A New Era for Risk: Managed Risk Strategies | ETF Trends

Investors don’t always notice when regimes shift. Even as interest rates rose at an almost unprecedented speed and are back to levels not seen in more than a decade, investors have in many ways stuck to what worked in a low rate regime. The return of an active, fluctuating interest rate environment may invite investors to take a look at managed risk strategies as a strong option with rates a factor once more.

Managing risk was a key topic of discussion at the ETF Exchange conference in Miami this year. There, NYSE TV’s Floor Talk, hosted by Judy Shaw, invited leaders from firms like Innovator ETFs and Calamos Investments to discuss their own managed risk strategies.

The duo, Innovator ETFs’ VP of sales Trey Martin and Calamos Investments’ Head of ETFs Matt Kaufman, shared their thoughts on that matter.

Per Calamos’ Kaufman, the rate environment’s shift has made a big impact. While many assets came into investment strategies during an era of low rates, investors may want strategies that manage risk for high rate environments.

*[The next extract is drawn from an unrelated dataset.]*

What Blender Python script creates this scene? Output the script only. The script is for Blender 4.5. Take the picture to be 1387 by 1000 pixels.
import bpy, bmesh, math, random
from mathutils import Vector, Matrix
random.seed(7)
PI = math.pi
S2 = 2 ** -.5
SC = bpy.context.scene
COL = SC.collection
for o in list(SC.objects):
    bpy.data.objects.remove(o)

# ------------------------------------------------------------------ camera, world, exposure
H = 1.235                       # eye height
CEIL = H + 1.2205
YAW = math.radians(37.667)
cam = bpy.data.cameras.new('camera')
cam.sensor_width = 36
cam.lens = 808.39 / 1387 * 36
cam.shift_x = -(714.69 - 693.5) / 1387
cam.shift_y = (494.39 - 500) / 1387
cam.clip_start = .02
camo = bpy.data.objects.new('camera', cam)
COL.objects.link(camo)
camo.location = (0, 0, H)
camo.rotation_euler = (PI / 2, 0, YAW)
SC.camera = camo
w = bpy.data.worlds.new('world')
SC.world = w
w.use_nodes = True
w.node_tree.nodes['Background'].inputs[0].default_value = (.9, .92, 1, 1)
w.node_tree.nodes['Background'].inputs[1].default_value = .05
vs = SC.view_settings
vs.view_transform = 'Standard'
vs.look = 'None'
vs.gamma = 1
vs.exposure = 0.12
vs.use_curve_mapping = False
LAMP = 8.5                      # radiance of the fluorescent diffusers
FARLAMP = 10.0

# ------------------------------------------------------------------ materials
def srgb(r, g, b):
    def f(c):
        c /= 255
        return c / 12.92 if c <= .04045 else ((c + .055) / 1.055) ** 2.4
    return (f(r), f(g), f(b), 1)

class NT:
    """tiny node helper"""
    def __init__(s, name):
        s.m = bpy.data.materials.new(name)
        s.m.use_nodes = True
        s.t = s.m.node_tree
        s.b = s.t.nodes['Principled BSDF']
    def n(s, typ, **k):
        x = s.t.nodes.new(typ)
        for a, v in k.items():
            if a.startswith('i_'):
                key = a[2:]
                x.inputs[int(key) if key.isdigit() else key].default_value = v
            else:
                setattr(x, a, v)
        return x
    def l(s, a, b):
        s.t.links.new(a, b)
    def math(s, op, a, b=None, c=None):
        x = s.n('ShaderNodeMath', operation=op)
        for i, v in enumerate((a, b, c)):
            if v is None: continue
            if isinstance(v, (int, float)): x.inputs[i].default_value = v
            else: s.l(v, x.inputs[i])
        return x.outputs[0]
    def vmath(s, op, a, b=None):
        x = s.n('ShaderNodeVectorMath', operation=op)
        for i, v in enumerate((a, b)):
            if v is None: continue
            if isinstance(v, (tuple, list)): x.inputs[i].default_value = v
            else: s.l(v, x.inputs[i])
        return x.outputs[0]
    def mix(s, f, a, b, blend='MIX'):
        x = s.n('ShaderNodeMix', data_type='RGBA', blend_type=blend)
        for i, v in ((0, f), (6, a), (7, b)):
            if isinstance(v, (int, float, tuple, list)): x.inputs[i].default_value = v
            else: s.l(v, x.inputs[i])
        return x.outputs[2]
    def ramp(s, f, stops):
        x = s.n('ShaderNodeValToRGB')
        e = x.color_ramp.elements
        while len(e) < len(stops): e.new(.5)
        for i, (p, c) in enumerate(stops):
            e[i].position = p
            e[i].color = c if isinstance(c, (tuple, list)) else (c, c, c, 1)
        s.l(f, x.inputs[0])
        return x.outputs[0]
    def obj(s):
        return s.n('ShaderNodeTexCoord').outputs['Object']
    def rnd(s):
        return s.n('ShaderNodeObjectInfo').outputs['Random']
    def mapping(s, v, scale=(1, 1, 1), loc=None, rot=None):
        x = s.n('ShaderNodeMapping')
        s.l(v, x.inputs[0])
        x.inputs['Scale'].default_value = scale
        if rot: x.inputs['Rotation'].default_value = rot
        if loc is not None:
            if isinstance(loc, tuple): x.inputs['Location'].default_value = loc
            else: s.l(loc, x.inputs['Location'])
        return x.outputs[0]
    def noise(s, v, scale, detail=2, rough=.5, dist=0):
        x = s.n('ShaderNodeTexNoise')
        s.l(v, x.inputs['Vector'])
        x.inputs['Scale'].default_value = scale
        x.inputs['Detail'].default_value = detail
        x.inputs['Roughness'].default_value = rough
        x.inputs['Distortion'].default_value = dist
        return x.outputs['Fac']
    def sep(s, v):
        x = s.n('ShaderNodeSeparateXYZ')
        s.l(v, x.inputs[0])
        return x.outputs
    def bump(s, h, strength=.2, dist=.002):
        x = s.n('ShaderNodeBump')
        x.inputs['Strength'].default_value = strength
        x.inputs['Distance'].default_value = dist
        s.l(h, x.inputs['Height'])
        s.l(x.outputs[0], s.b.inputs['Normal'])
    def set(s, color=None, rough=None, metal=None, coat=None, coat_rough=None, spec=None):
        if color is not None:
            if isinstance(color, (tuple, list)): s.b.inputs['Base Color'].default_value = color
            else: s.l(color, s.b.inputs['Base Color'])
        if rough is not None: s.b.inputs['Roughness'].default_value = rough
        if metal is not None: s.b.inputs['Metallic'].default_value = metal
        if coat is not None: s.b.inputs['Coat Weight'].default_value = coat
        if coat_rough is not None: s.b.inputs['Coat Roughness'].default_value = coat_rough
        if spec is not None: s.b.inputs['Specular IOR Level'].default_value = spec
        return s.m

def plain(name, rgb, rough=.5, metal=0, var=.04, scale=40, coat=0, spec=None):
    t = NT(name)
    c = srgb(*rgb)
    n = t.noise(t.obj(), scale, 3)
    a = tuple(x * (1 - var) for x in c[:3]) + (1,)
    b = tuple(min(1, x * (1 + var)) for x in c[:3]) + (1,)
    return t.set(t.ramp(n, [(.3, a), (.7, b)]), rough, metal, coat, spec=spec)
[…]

“A lot of products are focused on managing risk in a low rate environment, but how are you managing risk in a high rate environment?” he said. “In an era when bonds weren’t providing much risk management or much income, that was back then.”

“Today we’re in a new environment, and so we’re really focused on building products that are going to manage risk in the future,” Kaufman added.

Managed Risk Strategies and ETFs

The firm offers strategies like the Calamos Convertible Equity Alternative ETF (CVRT). The fund charges 69 basis points and launched in October last year. It focuses on convertible securities with a high degree of equity sensitivity. It includes preferred stocks and structured notes on top of convertible bonds. The ETF has returned 3.5% over the last three months, per Calamos Investments’ data.

Innovator’s Martin spoke to the merits of managed risk strategies that help investors stay in the market amid uncertainty.

“We’re trying to provide solutions that allow investors to confidently remain invested even when there’s uncertainty ahead,” Martin said. “We believe we have solutions to help investors do just that.”

The firm offers ETFs like the Innovator Equity Managed Floor ETF (SFLR). The strategy actively invests for an 89 bp fee. It seeks to provide capital appreciation via large-cap U.S. stocks while hedging downside risk via a laddered options strategy. It uses four, one-year FLEX options to do so. SFLR has returned 25.6% over one year, per Innovator ETFs’ data.